A ball is tossed into the air with an initial velocity of 5.0 m/s from an initial height of 20.0 m. If the ball has a mass of 1.2 kg, what is the total initial energy of this system? Assume the gravitational field constant, g, is 9.8 N/kg.
To calculate the total initial energy, we need to consider both the potential energy and the kinetic energy.

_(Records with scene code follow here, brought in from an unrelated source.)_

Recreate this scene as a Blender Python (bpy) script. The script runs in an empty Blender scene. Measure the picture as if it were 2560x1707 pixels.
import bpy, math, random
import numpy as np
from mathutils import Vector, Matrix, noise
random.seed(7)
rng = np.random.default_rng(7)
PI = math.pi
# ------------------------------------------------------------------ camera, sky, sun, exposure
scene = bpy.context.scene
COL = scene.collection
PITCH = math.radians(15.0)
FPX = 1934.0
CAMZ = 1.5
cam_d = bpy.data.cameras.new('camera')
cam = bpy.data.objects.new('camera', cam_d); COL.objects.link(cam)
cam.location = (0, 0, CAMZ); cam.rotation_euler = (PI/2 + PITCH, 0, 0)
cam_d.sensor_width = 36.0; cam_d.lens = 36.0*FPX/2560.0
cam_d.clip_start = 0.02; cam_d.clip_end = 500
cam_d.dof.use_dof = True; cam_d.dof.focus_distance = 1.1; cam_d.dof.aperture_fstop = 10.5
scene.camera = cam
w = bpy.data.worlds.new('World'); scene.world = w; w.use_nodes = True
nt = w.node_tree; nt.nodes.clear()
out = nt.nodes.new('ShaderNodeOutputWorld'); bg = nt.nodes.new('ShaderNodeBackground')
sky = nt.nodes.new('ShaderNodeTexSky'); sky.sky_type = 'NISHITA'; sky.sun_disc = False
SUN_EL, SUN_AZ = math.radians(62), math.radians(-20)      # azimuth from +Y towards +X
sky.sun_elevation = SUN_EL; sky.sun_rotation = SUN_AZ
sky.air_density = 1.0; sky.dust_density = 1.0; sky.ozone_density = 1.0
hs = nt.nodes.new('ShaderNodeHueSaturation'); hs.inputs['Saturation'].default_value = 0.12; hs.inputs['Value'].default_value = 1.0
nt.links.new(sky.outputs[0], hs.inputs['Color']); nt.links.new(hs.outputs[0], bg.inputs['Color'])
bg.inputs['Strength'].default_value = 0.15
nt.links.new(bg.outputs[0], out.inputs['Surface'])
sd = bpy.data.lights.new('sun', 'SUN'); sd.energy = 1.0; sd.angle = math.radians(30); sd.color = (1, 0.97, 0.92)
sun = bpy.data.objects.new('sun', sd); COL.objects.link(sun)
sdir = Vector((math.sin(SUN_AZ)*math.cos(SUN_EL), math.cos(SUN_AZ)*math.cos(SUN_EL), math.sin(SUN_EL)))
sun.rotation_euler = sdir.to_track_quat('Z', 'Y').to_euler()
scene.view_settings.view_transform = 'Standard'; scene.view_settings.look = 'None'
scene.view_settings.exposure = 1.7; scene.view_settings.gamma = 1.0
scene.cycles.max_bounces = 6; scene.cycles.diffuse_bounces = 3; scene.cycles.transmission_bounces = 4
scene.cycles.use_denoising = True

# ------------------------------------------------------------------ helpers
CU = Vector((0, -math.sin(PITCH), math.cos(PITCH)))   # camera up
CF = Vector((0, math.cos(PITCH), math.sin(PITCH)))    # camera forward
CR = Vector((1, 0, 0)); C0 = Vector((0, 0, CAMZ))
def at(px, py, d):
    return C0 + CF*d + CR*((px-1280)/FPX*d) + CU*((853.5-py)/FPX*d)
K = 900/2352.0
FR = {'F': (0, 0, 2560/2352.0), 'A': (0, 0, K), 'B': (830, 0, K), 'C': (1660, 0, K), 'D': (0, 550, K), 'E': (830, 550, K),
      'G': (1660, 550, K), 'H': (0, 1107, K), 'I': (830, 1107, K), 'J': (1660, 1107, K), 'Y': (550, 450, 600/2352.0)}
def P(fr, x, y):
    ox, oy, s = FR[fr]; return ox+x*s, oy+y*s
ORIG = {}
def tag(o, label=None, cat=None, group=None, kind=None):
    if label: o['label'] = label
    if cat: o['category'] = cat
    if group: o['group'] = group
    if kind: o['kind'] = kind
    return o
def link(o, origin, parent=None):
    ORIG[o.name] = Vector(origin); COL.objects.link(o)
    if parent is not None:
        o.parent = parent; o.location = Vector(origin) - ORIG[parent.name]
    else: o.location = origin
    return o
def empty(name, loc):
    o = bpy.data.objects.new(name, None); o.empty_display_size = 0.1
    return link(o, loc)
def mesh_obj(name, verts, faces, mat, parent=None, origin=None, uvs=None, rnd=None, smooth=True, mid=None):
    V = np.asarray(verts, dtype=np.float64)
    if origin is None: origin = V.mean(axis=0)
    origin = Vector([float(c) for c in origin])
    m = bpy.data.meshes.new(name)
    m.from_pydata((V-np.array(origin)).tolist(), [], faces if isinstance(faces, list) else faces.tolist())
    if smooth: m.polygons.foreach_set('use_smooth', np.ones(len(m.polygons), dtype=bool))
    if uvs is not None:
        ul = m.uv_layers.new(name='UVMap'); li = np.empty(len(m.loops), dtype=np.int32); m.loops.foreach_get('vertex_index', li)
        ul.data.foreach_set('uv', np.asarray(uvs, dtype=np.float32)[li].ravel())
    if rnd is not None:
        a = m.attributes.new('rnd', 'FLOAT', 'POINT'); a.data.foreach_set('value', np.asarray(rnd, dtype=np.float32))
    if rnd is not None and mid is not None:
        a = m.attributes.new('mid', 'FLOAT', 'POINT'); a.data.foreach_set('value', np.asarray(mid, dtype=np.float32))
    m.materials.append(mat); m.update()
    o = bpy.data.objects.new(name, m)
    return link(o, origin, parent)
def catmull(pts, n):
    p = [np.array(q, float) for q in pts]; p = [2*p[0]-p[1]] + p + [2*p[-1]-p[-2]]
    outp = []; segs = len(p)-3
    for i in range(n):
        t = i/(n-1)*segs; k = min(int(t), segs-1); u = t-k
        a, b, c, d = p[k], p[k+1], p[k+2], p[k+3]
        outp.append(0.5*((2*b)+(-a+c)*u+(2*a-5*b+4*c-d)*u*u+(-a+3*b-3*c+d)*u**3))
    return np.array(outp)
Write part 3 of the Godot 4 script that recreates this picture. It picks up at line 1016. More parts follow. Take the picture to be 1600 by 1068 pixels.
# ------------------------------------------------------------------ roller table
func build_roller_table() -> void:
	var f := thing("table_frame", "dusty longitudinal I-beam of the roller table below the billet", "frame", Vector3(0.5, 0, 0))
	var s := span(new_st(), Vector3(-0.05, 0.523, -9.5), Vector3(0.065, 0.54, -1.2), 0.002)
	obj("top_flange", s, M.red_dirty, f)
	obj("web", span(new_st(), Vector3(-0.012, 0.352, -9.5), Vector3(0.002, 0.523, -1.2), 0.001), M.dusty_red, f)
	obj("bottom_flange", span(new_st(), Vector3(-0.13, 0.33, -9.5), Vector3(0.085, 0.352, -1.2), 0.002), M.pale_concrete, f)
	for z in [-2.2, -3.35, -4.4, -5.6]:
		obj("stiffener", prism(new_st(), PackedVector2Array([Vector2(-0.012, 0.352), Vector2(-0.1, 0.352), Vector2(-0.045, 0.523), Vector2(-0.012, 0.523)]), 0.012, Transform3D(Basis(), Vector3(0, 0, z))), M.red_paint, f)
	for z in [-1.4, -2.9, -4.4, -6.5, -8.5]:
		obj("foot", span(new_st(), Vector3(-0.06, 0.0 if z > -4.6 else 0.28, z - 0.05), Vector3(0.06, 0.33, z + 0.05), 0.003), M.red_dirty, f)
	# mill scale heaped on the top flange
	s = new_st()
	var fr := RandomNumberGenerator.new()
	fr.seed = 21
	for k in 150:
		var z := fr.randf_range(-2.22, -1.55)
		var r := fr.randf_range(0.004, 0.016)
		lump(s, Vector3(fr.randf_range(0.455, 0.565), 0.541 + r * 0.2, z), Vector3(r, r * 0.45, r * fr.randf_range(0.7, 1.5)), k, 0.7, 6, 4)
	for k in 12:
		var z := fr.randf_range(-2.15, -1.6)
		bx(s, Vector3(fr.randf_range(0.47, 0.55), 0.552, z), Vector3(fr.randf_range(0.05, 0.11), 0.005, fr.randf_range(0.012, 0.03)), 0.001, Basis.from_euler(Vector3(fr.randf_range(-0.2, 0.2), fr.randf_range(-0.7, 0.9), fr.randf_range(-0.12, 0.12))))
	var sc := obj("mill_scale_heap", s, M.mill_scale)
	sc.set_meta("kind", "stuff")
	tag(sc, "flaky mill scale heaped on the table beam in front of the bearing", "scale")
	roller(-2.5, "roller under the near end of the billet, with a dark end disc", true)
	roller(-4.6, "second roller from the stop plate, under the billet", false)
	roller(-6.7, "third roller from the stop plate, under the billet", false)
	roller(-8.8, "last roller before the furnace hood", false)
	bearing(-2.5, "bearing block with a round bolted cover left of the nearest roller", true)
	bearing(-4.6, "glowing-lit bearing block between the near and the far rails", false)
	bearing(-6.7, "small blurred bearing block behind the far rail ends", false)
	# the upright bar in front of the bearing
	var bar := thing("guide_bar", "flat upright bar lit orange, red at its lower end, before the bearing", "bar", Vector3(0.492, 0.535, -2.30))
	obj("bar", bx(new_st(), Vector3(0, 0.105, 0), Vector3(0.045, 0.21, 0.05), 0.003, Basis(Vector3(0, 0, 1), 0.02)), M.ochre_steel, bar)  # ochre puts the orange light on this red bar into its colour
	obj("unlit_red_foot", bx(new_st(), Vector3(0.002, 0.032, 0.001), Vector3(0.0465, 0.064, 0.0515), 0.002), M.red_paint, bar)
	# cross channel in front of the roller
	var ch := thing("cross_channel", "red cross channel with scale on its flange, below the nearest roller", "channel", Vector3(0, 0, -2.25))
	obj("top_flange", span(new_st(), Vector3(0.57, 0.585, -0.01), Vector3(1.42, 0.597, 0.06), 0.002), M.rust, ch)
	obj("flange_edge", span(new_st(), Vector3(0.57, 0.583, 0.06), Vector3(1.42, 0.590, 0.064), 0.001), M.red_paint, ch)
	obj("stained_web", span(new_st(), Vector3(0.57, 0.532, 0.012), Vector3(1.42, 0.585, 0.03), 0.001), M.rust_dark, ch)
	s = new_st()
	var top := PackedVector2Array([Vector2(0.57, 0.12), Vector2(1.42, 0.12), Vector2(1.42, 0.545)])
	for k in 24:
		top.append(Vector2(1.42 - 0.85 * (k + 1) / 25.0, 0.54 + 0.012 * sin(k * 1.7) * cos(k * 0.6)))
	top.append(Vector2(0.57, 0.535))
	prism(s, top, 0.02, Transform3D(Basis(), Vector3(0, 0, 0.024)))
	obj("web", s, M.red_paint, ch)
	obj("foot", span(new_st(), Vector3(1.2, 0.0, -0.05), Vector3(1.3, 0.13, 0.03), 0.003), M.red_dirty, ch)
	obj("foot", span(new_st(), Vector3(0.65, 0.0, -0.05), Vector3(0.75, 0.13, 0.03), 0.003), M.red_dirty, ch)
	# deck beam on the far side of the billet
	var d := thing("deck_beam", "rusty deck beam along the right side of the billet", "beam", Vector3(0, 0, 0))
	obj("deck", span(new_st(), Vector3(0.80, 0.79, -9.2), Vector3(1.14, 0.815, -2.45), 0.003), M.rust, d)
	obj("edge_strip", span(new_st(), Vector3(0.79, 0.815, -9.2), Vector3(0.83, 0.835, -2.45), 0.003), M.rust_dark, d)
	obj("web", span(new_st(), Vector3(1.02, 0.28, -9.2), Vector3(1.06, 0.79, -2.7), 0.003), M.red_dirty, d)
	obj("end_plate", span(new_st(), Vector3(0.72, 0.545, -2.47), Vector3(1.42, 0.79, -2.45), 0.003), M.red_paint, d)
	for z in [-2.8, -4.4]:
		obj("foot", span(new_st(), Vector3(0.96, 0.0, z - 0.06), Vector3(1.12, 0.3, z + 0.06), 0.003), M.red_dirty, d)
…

The potential energy (PE) of an object at a given height is given by the formula PE = mgh, where m is the mass (1.2 kg), g is the gravitational field constant (9.8 N/kg), and h is the height (20.0 m). Plugging in the values, we get:
PE = (1.2 kg) * (9.8 N/kg) * (20.0 m)
PE = 235.2 J
The kinetic energy (KE) of an object in motion is given by the formula KE = (1/2)mv^2, where m is the mass (1.2 kg) and v is the velocity (5.0 m/s). Plugging in the values, we get:
KE = (1/2) * (1.2 kg) * (5.0 m/s)^2
KE = 15 J
Therefore, the total initial energy of the system is the sum of the potential energy and the kinetic energy:
Total initial energy = PE + KE
Total initial energy = 235.2 J + 15 J
Total initial energy = 250.2 J
So, the total initial energy of the system is 250.2 Joules.